Now I want to go on a brief tangent to address a problematic misinterpretation that can occur with this verse. Some Christians interpret the Bible to describe three eras of history: the age of the Father (the Old Testament), the age of the Son (the life of Jesus), and the age of the Holy Spirit (Pentecost and afterward). They would say the reason Jesus had to go to heaven was because the Holy Spirit couldn’t be given to the disciples otherwise. This is a dangerously overconfident assertion to make.

When you split the Bible neatly into three dispensations, you’re basically creating a divinity of three Gods with completely different personalities instead of one God in three persons. This particularly comes out in the form of a bad cop / good cop duality between the Father of the Old Testament and the Son of the New Testament which expresses itself in a very bad theology of the cross where the Father Himself crucifies Jesus rather than sending His Son from heaven to redeem the world through the cross.

If God is Trinity, then God is Trinity at every moment in history. Whenever there is a word from God received by the Old Testament prophets, it comes by way of the Holy Spirit. When Jesus sends out the 70 disciples to drive out demons and heal people in Luke 10, they do what they do by the power of the Holy Spirit even though Jesus doesn’t use the phrase “Holy Spirit” to describe it.
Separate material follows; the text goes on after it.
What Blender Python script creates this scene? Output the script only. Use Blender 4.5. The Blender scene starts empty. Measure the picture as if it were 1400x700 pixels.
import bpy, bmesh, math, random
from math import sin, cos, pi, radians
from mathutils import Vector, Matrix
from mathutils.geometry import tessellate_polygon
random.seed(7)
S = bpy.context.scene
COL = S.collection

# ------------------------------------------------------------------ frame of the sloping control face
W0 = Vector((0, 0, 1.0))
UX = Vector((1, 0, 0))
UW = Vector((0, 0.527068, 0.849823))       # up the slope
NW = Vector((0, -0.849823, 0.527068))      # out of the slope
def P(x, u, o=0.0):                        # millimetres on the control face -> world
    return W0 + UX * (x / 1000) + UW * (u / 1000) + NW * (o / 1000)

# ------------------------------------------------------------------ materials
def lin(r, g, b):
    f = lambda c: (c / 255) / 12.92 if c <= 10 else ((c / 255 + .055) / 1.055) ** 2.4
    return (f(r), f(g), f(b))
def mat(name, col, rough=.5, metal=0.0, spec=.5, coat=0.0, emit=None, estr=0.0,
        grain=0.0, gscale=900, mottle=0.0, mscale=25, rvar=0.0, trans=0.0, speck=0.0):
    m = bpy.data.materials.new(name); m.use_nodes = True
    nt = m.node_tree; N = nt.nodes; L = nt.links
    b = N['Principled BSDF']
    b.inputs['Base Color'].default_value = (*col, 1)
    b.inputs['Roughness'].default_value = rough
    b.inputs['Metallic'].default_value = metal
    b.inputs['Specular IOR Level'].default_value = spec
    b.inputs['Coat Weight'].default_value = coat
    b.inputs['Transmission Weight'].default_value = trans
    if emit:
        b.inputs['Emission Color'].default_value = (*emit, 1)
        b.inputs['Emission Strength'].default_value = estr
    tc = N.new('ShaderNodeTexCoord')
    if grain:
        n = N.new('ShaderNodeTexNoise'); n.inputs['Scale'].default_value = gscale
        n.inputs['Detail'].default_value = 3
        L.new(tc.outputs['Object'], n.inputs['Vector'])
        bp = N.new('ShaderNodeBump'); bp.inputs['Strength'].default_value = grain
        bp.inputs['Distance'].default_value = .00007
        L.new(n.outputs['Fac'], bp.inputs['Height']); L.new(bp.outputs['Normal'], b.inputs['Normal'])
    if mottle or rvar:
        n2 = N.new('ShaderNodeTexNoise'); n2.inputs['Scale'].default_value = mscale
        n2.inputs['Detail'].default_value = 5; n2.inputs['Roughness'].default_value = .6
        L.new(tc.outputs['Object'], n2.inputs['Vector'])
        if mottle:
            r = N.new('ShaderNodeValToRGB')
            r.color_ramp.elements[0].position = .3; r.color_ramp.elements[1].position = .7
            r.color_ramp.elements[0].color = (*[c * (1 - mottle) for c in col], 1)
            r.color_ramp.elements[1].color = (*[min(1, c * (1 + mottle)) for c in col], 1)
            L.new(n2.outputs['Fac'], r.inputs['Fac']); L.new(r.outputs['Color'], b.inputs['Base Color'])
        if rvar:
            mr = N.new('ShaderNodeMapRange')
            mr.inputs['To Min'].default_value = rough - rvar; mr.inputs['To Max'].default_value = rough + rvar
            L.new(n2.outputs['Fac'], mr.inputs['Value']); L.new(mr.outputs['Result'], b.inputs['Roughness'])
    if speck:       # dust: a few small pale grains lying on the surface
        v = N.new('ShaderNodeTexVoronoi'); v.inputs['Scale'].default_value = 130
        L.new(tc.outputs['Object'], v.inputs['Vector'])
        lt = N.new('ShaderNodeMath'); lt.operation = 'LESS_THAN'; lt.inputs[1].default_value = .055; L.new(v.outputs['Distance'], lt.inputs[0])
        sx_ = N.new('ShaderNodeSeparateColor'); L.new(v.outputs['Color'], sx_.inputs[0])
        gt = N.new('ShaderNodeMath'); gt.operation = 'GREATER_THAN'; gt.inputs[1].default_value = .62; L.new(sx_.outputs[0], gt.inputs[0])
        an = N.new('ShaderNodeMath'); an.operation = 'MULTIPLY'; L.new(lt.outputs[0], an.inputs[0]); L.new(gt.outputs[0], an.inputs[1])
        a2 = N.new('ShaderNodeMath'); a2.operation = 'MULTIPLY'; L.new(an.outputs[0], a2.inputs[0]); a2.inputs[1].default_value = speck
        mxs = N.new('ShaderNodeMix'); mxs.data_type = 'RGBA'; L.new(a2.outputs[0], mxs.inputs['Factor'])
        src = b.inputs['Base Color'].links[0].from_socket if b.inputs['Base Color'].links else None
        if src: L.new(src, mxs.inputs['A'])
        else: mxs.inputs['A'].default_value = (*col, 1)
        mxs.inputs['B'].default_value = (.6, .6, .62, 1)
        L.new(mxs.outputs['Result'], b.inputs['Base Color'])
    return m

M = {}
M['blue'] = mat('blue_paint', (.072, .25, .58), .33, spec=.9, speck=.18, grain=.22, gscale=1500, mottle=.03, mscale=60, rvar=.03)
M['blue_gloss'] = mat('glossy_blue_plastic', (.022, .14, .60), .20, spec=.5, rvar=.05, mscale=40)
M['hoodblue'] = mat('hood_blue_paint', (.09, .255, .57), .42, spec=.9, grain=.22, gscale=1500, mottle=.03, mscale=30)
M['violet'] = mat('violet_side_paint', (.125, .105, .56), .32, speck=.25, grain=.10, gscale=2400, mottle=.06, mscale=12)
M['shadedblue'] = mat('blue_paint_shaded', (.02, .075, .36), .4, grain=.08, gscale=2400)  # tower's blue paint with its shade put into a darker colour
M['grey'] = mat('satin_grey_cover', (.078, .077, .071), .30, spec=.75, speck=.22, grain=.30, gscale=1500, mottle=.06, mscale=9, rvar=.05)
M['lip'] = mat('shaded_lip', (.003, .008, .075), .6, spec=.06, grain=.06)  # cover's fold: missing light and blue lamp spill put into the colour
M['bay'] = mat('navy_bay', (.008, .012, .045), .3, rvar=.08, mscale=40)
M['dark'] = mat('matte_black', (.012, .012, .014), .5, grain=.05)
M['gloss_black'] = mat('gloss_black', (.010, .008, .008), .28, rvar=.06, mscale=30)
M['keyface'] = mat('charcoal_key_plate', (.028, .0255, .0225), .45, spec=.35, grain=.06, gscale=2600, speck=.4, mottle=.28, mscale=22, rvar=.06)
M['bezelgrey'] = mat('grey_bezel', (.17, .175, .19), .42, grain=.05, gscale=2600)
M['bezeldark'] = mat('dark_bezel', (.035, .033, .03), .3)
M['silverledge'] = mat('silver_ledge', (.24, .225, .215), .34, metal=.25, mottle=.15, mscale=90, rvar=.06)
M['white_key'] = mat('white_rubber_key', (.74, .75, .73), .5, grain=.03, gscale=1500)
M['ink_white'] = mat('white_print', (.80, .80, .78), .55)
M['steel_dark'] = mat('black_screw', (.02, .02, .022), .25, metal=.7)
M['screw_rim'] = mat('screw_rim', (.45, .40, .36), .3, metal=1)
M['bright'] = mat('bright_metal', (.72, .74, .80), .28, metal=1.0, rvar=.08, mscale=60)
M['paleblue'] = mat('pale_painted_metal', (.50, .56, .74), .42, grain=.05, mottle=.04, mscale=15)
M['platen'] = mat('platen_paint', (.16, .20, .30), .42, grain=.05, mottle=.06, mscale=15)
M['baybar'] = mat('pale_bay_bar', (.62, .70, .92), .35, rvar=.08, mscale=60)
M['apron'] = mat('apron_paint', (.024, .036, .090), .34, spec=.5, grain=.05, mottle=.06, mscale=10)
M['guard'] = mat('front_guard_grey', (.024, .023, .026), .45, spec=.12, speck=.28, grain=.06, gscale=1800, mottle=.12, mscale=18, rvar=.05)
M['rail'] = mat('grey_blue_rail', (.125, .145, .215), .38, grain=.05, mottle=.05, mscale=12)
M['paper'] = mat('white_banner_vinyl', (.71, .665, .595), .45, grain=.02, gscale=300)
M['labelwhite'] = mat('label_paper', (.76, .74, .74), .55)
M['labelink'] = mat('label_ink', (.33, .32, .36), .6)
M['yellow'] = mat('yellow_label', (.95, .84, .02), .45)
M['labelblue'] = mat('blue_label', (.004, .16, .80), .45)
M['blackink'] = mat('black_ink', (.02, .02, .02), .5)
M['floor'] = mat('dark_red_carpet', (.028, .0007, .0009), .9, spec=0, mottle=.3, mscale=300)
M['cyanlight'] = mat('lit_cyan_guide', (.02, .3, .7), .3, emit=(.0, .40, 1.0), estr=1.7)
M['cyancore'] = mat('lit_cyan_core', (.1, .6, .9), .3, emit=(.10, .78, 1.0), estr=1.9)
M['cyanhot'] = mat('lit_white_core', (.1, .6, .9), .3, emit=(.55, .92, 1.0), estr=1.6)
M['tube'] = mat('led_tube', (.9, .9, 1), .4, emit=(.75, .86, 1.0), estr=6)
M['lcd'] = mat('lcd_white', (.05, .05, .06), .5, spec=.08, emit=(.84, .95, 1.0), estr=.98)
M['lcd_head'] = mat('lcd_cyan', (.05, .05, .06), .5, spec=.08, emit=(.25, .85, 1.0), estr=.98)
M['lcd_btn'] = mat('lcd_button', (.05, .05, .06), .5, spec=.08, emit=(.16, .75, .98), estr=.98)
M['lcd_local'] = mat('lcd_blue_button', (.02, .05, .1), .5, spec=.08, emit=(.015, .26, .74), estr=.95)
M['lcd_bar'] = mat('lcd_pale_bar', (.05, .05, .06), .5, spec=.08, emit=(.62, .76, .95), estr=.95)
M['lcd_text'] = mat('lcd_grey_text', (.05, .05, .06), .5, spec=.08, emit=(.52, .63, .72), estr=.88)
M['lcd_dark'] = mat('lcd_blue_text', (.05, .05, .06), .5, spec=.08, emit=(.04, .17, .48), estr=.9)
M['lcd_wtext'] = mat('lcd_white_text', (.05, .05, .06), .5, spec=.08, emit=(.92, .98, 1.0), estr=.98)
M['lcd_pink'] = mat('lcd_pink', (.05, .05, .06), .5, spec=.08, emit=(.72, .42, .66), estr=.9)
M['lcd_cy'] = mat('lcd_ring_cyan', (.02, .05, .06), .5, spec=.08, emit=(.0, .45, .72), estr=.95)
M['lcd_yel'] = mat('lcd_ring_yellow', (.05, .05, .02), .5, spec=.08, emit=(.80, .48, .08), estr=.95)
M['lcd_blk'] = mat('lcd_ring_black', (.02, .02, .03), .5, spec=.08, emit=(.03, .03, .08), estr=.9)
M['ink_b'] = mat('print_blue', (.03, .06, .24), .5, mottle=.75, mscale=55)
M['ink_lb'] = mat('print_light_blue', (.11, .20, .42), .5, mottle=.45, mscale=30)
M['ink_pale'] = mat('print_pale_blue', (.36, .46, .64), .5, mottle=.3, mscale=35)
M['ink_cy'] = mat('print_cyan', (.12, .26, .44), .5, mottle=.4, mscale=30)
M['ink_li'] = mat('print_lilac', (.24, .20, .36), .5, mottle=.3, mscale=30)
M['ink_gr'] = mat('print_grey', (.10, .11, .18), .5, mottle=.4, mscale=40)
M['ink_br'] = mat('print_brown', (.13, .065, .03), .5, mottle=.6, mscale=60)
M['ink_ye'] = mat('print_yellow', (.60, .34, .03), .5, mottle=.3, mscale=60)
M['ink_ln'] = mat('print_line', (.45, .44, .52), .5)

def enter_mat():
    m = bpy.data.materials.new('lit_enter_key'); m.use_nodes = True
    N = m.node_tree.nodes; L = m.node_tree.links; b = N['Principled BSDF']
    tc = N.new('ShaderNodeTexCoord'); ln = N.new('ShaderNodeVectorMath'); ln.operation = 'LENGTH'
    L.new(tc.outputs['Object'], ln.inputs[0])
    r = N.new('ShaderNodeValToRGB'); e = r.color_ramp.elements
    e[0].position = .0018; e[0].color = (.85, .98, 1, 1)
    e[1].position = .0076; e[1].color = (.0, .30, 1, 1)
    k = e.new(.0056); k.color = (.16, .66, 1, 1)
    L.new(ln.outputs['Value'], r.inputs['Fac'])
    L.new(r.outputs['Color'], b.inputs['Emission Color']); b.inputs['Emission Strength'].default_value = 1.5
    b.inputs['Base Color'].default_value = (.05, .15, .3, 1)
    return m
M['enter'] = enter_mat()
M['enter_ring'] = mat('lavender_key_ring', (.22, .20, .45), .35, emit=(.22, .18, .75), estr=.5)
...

All this is just to say that Jesus didn’t have to go to heaven for the Holy Spirit to come to Earth. Disabused of that way of looking at it, we can say that Jesus chose to go to heaven. Why did He make that choice? To give us power by stepping aside and making Himself a reality we could step into.

4) “And you will be my witnesses in Jerusalem, and in all Judea and Samaria, and to the ends of the earth.” [Acts 1:8]

Jesus doesn’t need other witnesses. As Revelation 1:5 says, He is the one “faithful witness.” He rebuked the Pharisees who had challenged Him in John 8:13, saying, “You are testifying on your own behalf; your testimony is not valid.” Since the testimony of two witnesses is valid, Jesus says, “I testify on my own behalf, and the Father who sent me testifies on my behalf” (v. 18). Jesus doesn’t need to use us; He could have been a faithful witness to His Father’s truth all by Himself, completely independent of us.

But that’s not what He chose to do. He ascended to heaven so that we could be His witnesses. To be His witnesses means that we are not just passive recipients of His story; we become part of His story. He’s the only protagonist in human history whose goal is to make every member of humanity co-protagonists with Him. Jesus doesn’t just save us from our sins; He makes us relevant to His mission. I would even say that part of our salvation is the relevance He gives us, because so many stupid things we do are out of our attempt to be relevant. So rejoice in your relevance; you are a witness for the kingdom whom Jesus values infinitely, and He is reaching out to you through the Holy Spirit every moment with heavenly power.